- **Stated problem**
Copy each line below without leaving any out.

- **Dataset excerpt**
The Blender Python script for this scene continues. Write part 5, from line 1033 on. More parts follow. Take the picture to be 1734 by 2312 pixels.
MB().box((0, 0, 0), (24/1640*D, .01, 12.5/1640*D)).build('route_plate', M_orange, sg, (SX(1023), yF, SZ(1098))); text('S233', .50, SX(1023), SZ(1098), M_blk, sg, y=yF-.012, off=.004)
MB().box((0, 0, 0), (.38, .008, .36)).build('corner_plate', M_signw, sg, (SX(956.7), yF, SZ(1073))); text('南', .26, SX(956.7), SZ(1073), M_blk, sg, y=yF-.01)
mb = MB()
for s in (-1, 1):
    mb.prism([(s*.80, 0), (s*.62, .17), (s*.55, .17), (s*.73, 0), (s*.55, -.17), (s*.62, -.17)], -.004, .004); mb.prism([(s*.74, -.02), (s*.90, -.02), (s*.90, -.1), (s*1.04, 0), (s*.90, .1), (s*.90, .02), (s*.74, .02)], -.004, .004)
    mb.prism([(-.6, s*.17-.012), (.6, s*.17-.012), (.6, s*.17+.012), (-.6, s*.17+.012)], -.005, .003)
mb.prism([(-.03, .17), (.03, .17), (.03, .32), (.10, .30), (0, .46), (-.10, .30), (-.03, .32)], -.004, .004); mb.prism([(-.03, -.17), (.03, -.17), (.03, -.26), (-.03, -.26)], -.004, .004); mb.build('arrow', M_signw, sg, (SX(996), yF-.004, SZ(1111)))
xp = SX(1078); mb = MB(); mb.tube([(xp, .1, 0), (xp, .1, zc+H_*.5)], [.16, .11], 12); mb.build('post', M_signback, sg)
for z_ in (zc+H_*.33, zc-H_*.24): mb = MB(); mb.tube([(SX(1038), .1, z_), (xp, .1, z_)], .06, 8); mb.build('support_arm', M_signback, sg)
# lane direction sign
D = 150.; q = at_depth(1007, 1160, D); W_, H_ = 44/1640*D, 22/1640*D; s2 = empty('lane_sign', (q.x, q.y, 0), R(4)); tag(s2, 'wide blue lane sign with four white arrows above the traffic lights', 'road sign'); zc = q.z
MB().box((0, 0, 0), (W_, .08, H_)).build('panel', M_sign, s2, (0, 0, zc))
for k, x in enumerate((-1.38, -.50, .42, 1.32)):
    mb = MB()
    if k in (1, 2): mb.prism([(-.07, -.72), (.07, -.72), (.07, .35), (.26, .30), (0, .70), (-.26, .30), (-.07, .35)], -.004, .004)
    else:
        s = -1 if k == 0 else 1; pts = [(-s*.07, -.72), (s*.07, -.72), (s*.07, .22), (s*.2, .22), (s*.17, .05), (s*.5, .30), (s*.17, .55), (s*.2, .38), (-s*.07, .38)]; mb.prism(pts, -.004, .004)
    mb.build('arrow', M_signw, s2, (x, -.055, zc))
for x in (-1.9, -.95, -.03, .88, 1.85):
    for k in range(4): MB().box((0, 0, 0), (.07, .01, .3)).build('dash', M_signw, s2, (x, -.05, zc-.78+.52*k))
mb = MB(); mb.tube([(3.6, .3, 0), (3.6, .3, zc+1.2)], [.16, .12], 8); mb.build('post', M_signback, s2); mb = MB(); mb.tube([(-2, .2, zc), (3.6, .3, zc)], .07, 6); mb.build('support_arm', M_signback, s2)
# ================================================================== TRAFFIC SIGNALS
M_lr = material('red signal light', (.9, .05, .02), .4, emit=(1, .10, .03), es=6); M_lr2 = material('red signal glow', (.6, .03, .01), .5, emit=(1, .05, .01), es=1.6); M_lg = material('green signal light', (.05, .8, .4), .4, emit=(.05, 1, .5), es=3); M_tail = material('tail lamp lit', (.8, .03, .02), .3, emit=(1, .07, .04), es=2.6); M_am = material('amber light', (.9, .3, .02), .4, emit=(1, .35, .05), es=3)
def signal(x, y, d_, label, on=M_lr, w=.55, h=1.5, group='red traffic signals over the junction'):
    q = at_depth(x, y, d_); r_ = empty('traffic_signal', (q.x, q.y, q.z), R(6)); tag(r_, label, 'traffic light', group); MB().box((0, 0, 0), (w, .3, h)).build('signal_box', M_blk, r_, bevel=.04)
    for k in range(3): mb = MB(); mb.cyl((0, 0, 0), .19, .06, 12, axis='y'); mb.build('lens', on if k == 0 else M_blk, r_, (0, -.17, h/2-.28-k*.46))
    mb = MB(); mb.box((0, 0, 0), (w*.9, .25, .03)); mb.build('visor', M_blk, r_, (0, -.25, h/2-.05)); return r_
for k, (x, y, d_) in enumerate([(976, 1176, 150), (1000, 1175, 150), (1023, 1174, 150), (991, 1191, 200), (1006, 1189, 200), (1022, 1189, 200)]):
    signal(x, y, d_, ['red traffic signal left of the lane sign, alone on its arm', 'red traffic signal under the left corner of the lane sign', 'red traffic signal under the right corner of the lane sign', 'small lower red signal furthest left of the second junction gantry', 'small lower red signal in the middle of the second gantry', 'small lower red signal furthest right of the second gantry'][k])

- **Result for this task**
The Blender Python script for this scene continues. Write part 5, from line 1033 on. More parts follow. Take the picture to be 1734 by 2312 pixels.
MB().box((0, 0, 0), (24/1640*D, .01, 12.5/1640*D)).build('route_plate', M_orange, sg, (SX(1023), yF, SZ(1098))); text('S233', .50, SX(1023), SZ(1098), M_blk, sg, y=yF-.012, off=.004)
MB().box((0, 0, 0), (.38, .008, .36)).build('corner_plate', M_signw, sg, (SX(956.7), yF, SZ(1073))); text('南', .26, SX(956.7), SZ(1073), M_blk, sg, y=yF-.01)
mb = MB()
for s in (-1, 1):
    mb.prism([(s*.80, 0), (s*.62, .17), (s*.55, .17), (s*.73, 0), (s*.55, -.17), (s*.62, -.17)], -.004, .004); mb.prism([(s*.74, -.02), (s*.90, -.02), (s*.90, -.1), (s*1.04, 0), (s*.90, .1), (s*.90, .02), (s*.74, .02)], -.004, .004)
    mb.prism([(-.6, s*.17-.012), (.6, s*.17-.012), (.6, s*.17+.012), (-.6, s*.17+.012)], -.005, .003)
mb.prism([(-.03, .17), (.03, .17), (.03, .32), (.10, .30), (0, .46), (-.10, .30), (-.03, .32)], -.004, .004); mb.prism([(-.03, -.17), (.03, -.17), (.03, -.26), (-.03, -.26)], -.004, .004); mb.build('arrow', M_signw, sg, (SX(996), yF-.004, SZ(1111)))
xp = SX(1078); mb = MB(); mb.tube([(xp, .1, 0), (xp, .1, zc+H_*.5)], [.16, .11], 12); mb.build('post', M_signback, sg)
for z_ in (zc+H_*.33, zc-H_*.24): mb = MB(); mb.tube([(SX(1038), .1, z_), (xp, .1, z_)], .06, 8); mb.build('support_arm', M_signback, sg)
# lane direction sign
D = 150.; q = at_depth(1007, 1160, D); W_, H_ = 44/1640*D, 22/1640*D; s2 = empty('lane_sign', (q.x, q.y, 0), R(4)); tag(s2, 'wide blue lane sign with four white arrows above the traffic lights', 'road sign'); zc = q.z
MB().box((0, 0, 0), (W_, .08, H_)).build('panel', M_sign, s2, (0, 0, zc))
for k, x in enumerate((-1.38, -.50, .42, 1.32)):
    mb = MB()
    if k in (1, 2): mb.prism([(-.07, -.72), (.07, -.72), (.07, .35), (.26, .30), (0, .70), (-.26, .30), (-.07, .35)], -.004, .004)
    else:
        s = -1 if k == 0 else 1; pts = [(-s*.07, -.72), (s*.07, -.72), (s*.07, .22), (s*.2, .22), (s*.17, .05), (s*.5, .30), (s*.17, .55), (s*.2, .38), (-s*.07, .38)]; mb.prism(pts, -.004, .004)
    mb.build('arrow', M_signw, s2, (x, -.055, zc))
for x in (-1.9, -.95, -.03, .88, 1.85):
    for k in range(4): MB().box((0, 0, 0), (.07, .01, .3)).build('dash', M_signw, s2, (x, -.05, zc-.78+.52*k))
mb = MB(); mb.tube([(3.6, .3, 0), (3.6, .3, zc+1.2)], [.16, .12], 8); mb.build('post', M_signback, s2); mb = MB(); mb.tube([(-2, .2, zc), (3.6, .3, zc)], .07, 6); mb.build('support_arm', M_signback, s2)
# ================================================================== TRAFFIC SIGNALS
M_lr = material('red signal light', (.9, .05, .02), .4, emit=(1, .10, .03), es=6); M_lr2 = material('red signal glow', (.6, .03, .01), .5, emit=(1, .05, .01), es=1.6); M_lg = material('green signal light', (.05, .8, .4), .4, emit=(.05, 1, .5), es=3); M_tail = material('tail lamp lit', (.8, .03, .02), .3, emit=(1, .07, .04), es=2.6); M_am = material('amber light', (.9, .3, .02), .4, emit=(1, .35, .05), es=3)
def signal(x, y, d_, label, on=M_lr, w=.55, h=1.5, group='red traffic signals over the junction'):
    q = at_depth(x, y, d_); r_ = empty('traffic_signal', (q.x, q.y, q.z), R(6)); tag(r_, label, 'traffic light', group); MB().box((0, 0, 0), (w, .3, h)).build('signal_box', M_blk, r_, bevel=.04)
    for k in range(3): mb = MB(); mb.cyl((0, 0, 0), .19, .06, 12, axis='y'); mb.build('lens', on if k == 0 else M_blk, r_, (0, -.17, h/2-.28-k*.46))
    mb = MB(); mb.box((0, 0, 0), (w*.9, .25, .03)); mb.build('visor', M_blk, r_, (0, -.25, h/2-.05)); return r_
for k, (x, y, d_) in enumerate([(976, 1176, 150), (1000, 1175, 150), (1023, 1174, 150), (991, 1191, 200), (1006, 1189, 200), (1022, 1189, 200)]):
    signal(x, y, d_, ['red traffic signal left of the lane sign, alone on its arm', 'red traffic signal under the left corner of the lane sign', 'red traffic signal under the right corner of the lane sign', 'small lower red signal furthest left of the second junction gantry', 'small lower red signal in the middle of the second gantry', 'small lower red signal furthest right of the second gantry'][k])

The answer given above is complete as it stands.